It is clear that Donald Trump has been hoping for a protest that he can use to expand his use of the military and other militarized units. A protest, no matter how modest, involving people of color and the issue of immigration presents the perfect opportunity. Los Angeles may be that opportunity, although there is no evidence of a threat to public safety.
Trump has little understanding or appreciation for American history, so it is safe to assume that he also has little or no understanding of German history. He might not appreciate a comparison of his activation of the National Guard to deal with a small street demonstration in Los Angeles, and Adolf Hitler’s handling of the Reichstag Fire in Berlin nearly 90 years ago. Nevertheless, just as there was no justification for Hitler’s response to the fire, the Reichstag Decree, there was no justification for Trump’s federalizing of the National Guard to deal with dozens of U.S. citizens protesting the actions of the Immigration and Customs Enforcement.
In 1933, Hitler was bent on intensifying the violence on the streets in Germany. He received his opportunity in February, when a lone Dutch radical, Marinus van den Lubbe, burned down the Reichstag building to protest the injustices of unemployment. Hitler used this opportunity to persuade his cabinet to suppress the Communist Party and to arrest Social Democrats and trade unionists. There were hundreds of deaths in the streets of Berlin.
Van den Lubbe was guillotined shortly afterwards, and the German Supreme Court falsely concluded that the German Communist Party was responsible for the fire. A special People’s Court was established with several judges from the Nazi Party to handle political offenses. The head of the Communist Party, Ernst Thalmann, was imprisoned, and the Court made sure that defendants had few rights in defending their innocence. Thalmann himself never got to court and never was formally charged, but he remained in prison.

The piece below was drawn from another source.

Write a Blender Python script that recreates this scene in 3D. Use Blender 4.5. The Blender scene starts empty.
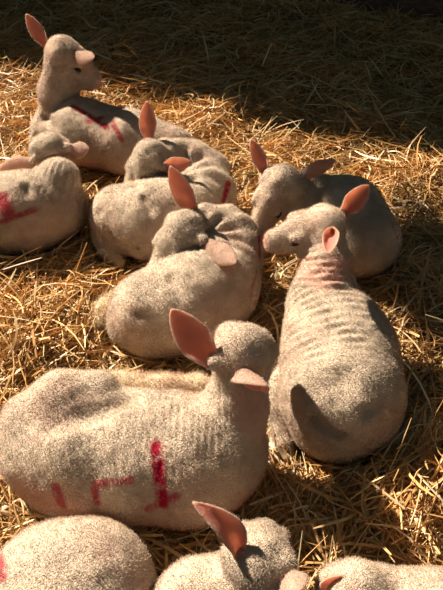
import bpy, math
import numpy as np
from mathutils import Vector

# ------------------------------------------------------------------ camera, light, exposure
sc = bpy.context.scene
COL = sc.collection
W_PX, H_PX, F_PX = 443.0, 590.0, 633.0
CAM_H = 1.17
cam_d = bpy.data.cameras.new('camera')
cam_d.sensor_fit = 'VERTICAL'
cam_d.sensor_height = 24.0
cam_d.lens = 24.0 * F_PX / H_PX
cam_d.clip_start = 0.01
cam_d.dof.use_dof = True
cam_d.dof.focus_distance = 1.35
cam_d.dof.aperture_fstop = 9.0
cam = bpy.data.objects.new('camera', cam_d)
COL.objects.link(cam)
cam.location = (0, 0, CAM_H)
cam.rotation_euler = (math.radians(45), 0, 0)
sc.camera = cam

world = bpy.data.worlds.new('world')
sc.world = world
world.use_nodes = True
wb = world.node_tree.nodes['Background']
wb.inputs[0].default_value = (0.54, 0.78, 0.84, 1)
wb.inputs[1].default_value = 0.115

SUN_AZ = math.radians(47)     # left of straight-behind
SUN_EL = math.radians(38)
SUN_DIR = Vector((-math.sin(SUN_AZ) * math.cos(SUN_EL), math.cos(SUN_AZ) * math.cos(SUN_EL), math.sin(SUN_EL)))
sun_d = bpy.data.lights.new('sun', 'SUN')
sun_d.energy = 15.5
sun_d.color = (1.0, 0.86, 0.68)
sun_d.angle = math.radians(1.2)
sun = bpy.data.objects.new('sun', sun_d)
COL.objects.link(sun)
sun.location = SUN_DIR * 6
sun.rotation_euler = SUN_DIR.to_track_quat('Z', 'Y').to_euler()

sc.view_settings.view_transform = 'Standard'
sc.view_settings.look = 'None'
sc.view_settings.exposure = 0.0
sc.view_settings.gamma = 1.0
sc.view_settings.use_curve_mapping = False

rng = np.random.default_rng(11)
A = lambda *v: np.array(v, dtype=np.float64)
C45 = math.cos(math.radians(45))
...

It is far from certain how far Trump will go in exploiting the modest protest activity in Los Angeles, but it appears that many in the White House, including the president, are poised to exploit the situation, and were prepared to move forcefully if given the opportunity. Unlike Trump’s first term, when he was denied the opportunity to activate the military to deal with domestic protests, there is no one in the current administration who can persuade Trump to apply the brakes. In fact, the provocative rhetoric of subordinates such as deputy chief of staff Stephen Miller, Secretary of Defense Hegseth, Secretary of Homeland Security Kristi Noem, and immigration tsar Tom Homan, provides every reason to believe that Trump will be encouraged to federalize National Guard forces and deploy active duty military forces as well. This is the first time that National Guard forces have been federalized since 1992, when there were serious civil rights protests.
The most dangerous step that Trump could take would be the invocation of the Insurrection Act of 1807 that empowers the president to nationally deploy the U.S. military and federalize National Guard units of individual states to deal with civil unrest. The Posse Comitatus Act prevents the use of the military in domestic situations, but it also declares that threats to national security would be an exceptional situation justifying the use of military forces. We have already observed that the Supreme Court defers to the executive branch in any situation that could be labeled a threat to national security. The American public would probably be supportive as well if a perceived threat to national security is declared.
The Insurrection Act has been modified twice to make it easier to declare an emergency. During the civil war, the federal government was allowed to deploy the National Guard and armed forces in “anticipation of continued unrest.” In the 1870s, the Act was expanded to protect African-Americans from attacks by the Ku Klux Klan, which was cited in 1992 when the National Guard was federalized to deal with desegregation fights during the Civil Rights era. Presidents Eisenhower and Kennedy used the Act to deal with political leaders who were fighting court-ordered desegregation. Ironically, the last time the Insurrection Act was applied was also in Los Angeles, but that was a case that involved serious riots, unlike the pathetically modest and non-threatening activity currently taking place.
Just as the Reichstag fire was exploited to restrict civil liberties such as intercepting the mail and tapping phones, it is possible that expanded protest activities and the use of force, however modest, will lead to further restrictions on freedom of speech and freedom of assembly. We know from Trump’s first term as well as the writings of Project 2025 that the MAGA movement has no interest in guaranteeing the constitutional rights of Americans, let alone immigrants.
One thing we know for sure is that the administration is doing nothing to deescalate the situation or to bring the situation under control, which should be the primary objective. Trump is bleating that “they spit; we hit,” and that the bar to deploy military force is “whatever I say it is. To make matters worse, Secretary of Defense Hegseth is talking about deploying the Marines. Trump and Hegseth are obviously willing to politicize the military that would compromise public confidence in our armed forces.
We have been far too complacent thus far in responding to the illegal and unconstitutional activities of the Trump administration in its first five months. We must continue to engage in civil disobedience against the illegal and unconstitutional actions of the Trump administration, although the current face-off will make it more difficult to do so if there is violence. We can only hope that the citizens of Los Angeles will heed Governor Gavin Newsome’s request to avoid violence and make sure that Trump is not given the opportunity that he apparently seeks.